On 3/5/09 15:32, Ben Bucksch wrote:
On 03.05.2009 09:06, Ian G wrote:
(5) possibly as consequence of all the above, it can be claimed that
it is an empty threat, and no more than a security/marketing tool for
PKI people.

Consequently, we need to either:
* Make that threat not empty


This is harder done than said. In order to make a threat of removal work, we would have to set it up so that we are fair, documented, disciplined, open, and agreed. We might get around 1 of 5 points in that list, currently. Let me rant on a bit...

1. Fairness cannot be done by the consensus model. We need a fair method, not democracy, in the sense that it is a gathering of many wolves and a few sheep, all voting who to eat for dinner.

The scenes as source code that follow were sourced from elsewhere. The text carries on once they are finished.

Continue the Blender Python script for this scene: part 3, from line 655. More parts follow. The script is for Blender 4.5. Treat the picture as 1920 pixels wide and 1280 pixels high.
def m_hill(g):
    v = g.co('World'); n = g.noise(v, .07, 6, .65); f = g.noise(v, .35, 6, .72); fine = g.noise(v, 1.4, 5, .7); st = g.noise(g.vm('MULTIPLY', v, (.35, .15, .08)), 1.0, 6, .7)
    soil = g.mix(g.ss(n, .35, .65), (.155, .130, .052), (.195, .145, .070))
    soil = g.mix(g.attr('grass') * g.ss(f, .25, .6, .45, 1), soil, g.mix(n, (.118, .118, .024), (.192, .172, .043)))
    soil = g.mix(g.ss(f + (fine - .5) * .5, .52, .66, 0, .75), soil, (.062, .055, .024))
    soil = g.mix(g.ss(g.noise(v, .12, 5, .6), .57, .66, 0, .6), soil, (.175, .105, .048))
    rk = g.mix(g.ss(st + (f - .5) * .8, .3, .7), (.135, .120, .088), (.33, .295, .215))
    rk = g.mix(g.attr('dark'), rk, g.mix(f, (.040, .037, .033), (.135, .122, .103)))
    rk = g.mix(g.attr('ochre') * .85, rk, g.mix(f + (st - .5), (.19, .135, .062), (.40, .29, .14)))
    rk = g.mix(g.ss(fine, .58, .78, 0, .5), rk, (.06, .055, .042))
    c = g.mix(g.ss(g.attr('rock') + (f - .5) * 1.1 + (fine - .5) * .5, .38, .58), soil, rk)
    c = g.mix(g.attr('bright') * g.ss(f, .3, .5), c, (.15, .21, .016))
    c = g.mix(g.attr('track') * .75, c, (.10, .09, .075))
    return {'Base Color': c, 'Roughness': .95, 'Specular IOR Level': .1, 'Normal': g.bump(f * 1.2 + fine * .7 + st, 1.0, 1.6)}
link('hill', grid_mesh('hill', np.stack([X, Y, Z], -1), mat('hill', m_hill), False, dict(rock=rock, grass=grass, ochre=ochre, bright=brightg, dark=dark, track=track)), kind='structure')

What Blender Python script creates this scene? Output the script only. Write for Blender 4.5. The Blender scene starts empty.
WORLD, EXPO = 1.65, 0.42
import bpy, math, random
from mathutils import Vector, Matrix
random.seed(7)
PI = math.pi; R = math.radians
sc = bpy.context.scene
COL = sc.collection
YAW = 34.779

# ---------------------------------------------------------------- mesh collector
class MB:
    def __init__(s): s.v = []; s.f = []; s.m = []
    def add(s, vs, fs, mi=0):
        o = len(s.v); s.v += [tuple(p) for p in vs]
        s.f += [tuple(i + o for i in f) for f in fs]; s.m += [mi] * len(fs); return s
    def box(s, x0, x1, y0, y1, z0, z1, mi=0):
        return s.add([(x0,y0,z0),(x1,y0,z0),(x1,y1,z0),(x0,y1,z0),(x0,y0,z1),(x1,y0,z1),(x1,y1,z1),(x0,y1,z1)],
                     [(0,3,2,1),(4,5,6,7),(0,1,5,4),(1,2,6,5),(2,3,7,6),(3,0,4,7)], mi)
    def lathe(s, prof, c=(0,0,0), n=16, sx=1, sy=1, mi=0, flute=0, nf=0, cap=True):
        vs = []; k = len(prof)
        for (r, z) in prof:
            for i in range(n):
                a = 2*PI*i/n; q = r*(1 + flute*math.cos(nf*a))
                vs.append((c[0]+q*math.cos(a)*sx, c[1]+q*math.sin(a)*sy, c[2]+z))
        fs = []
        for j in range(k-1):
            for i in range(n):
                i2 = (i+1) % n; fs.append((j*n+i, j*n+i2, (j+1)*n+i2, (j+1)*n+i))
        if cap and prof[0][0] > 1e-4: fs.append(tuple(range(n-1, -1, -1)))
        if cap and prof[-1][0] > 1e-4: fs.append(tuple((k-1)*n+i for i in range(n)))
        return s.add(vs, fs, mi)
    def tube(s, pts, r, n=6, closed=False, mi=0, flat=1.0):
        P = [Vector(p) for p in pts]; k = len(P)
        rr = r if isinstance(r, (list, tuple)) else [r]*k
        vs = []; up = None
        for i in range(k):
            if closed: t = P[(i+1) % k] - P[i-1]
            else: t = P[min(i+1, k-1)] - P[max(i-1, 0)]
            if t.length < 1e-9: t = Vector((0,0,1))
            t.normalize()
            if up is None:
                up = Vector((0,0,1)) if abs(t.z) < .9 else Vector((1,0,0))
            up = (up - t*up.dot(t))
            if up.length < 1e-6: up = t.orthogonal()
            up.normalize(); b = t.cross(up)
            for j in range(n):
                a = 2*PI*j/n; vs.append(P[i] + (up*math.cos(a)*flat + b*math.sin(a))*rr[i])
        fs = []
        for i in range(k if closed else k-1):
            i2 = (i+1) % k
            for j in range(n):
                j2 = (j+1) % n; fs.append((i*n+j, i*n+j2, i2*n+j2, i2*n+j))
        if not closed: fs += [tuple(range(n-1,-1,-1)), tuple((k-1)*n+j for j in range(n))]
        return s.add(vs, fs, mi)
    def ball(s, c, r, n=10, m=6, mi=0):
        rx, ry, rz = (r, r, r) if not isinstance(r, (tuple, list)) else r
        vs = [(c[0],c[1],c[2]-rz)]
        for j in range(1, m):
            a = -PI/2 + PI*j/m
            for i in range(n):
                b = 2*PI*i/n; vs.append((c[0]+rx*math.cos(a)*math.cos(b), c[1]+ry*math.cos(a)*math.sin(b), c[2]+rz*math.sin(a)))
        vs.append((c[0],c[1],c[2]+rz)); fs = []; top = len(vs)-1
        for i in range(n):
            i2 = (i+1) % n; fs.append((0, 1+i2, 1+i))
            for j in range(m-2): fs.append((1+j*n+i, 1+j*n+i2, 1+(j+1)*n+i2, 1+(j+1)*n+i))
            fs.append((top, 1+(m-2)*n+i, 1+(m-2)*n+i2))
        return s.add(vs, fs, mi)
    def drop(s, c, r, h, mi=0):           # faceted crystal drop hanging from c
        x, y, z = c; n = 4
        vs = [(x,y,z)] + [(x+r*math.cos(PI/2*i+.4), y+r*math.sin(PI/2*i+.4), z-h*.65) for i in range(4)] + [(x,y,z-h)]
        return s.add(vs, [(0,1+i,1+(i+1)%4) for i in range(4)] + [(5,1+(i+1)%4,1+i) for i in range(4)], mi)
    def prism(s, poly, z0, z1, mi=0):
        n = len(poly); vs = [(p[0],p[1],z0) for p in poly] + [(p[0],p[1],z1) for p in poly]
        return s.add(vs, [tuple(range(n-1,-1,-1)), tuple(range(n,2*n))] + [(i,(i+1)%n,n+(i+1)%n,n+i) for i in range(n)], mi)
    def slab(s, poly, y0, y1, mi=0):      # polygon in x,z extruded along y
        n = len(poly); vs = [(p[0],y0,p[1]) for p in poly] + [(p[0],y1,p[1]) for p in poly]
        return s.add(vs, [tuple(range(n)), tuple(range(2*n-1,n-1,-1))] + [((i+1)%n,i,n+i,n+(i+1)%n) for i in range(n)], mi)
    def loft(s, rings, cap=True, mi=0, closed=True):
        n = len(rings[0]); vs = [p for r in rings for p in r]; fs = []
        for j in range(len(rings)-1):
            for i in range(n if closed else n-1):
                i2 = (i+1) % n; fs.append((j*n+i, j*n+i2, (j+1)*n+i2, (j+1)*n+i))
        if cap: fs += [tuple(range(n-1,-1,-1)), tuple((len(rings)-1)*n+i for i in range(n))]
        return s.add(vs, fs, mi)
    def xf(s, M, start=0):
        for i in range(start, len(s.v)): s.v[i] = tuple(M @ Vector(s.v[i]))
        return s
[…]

2. Documented: we need procedures for this. Without a documented procedure, all actions are arbitrary.

3. Disciplined. We all have to follow the spirit. Which is to say we have to give and take. Accept some knocks. Mea culpa and all that.

4. Open: it needs to be discussed here in the open. We probably earn half a point here. At a minimum, the ruling needs to be delivered, which doesn't get us the other half point as yet.

5. Agreed. We need to agree to all the above. Here, we get about half a point, because anyone who participates has entered into a spirit of an agreement. We just disagree on what it is, and where it is, and whether it binds us to something serious.

1 out of 5 points, before the threat becomes something worthwhile. This isn't going to change much, so perhaps some pragmatism: accept that it is an empty threat? The CAs already act as if it is an empty threat, maybe the users should as well.